South Dakota Gov. Kristi Noem was recently photographed holding up a T-shirt reading "Let's Go Brandon."

A Florida member of the U.S. House of Representatives recently ended a floor speech by saying "Let's go, Brandon!"

South Dakota Gov. Kristi Noem is shown holding up a "Let's Go Brandon" T-shirt with South Dakota businessman and Noem supporter Terry Schultz at a recent event. Photo from Terry Schultz's Twitter feed
South Dakota Gov. Kristi Noem is shown holding up a "Let's Go Brandon" T-shirt with South Dakota businessman and Noem supporter Terry Schultz at a recent event. Photo from Terry Schultz's Twitter feed

The phrase, cleaned up for a PG-rated newspaper and website, means "(Expletive) Joe Biden."

The expletive contains four letters.

To understand why a phrase that appears to cheer for a person became a nasty invective toward a Democratic president needs an explanation.

It became a thing in early October when a NASCAR driver named Brandon Brown won a race at Talladega Superspeedway in Alabama.
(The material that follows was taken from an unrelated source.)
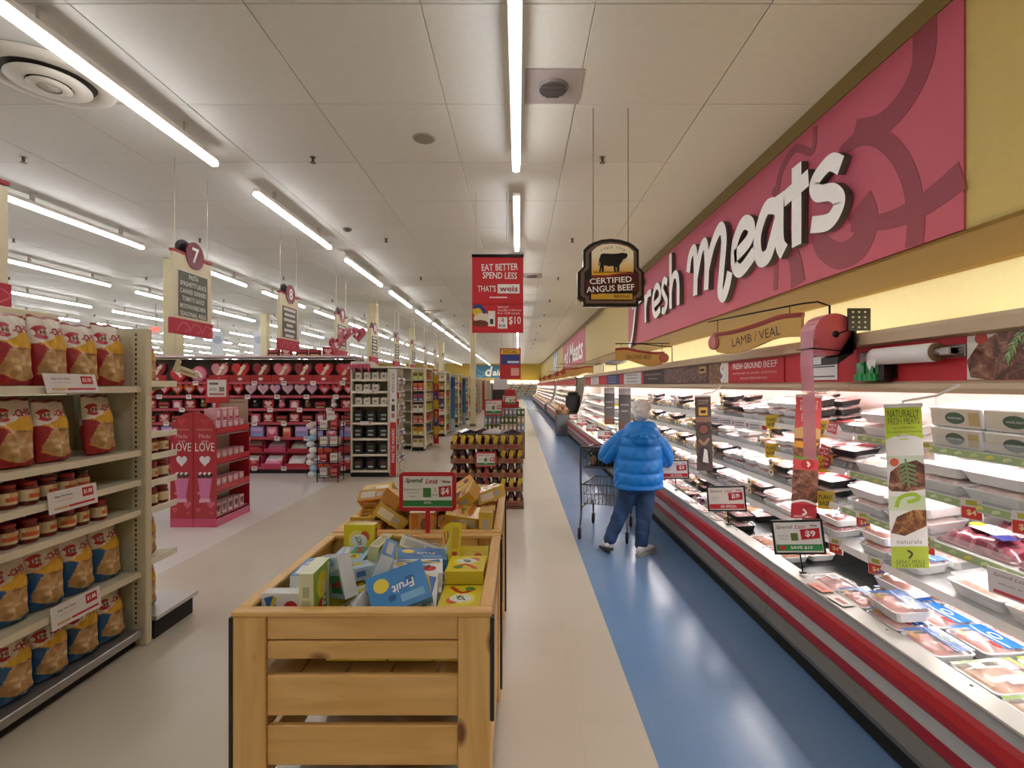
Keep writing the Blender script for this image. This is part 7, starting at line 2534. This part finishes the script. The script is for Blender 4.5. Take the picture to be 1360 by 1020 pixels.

During a live TV interview, fans behind Brown and NBC reporter Kelli Stavast began chanting "(Expletive) Joe Biden!"

Stavast, either mishearing what the fans were chanting or in an attempt to clean up their vulgarity, said they were saying, "Let's go, Brandon!" Stavast hasn't explained her comment.

Stavast's words were quickly picked up by right-wing media and social media as both an example of mainstream media lying and as a convenient — and, in their minds, clever — way to say "(Expletive) Joe Biden" without saying "(Expletive) Joe Biden."

So "Let's Go Brandon" became the substitute, with many in conservative circles knowing its meaning.

Fargodome general manager Rob Sobolik said he was made aware of the sign and has spoken with both NDSU's athletic department and the dome's video crew.

"We'll take steps to make sure something like that doesn't happen again," he said.

Now, of course, there is always the chance the sign in the student section at the Bison game was simply meant as encouragement for NDSU's young starting center.

But as one person wrote me, "given the immediate gleeful reaction from a fair subset of the crowd along with the amount of conservative talking heads and public figures using 'Let's Go Brandon,' I am fairly sure that Brandon Westberg wasn't who was being rooted on."

Seems right. And if that's the case, it's a pathetic commentary on the NDSU students who would display the sign and those who would cheer them.

It's an even more pathetic commentary on the state of our national political discourse.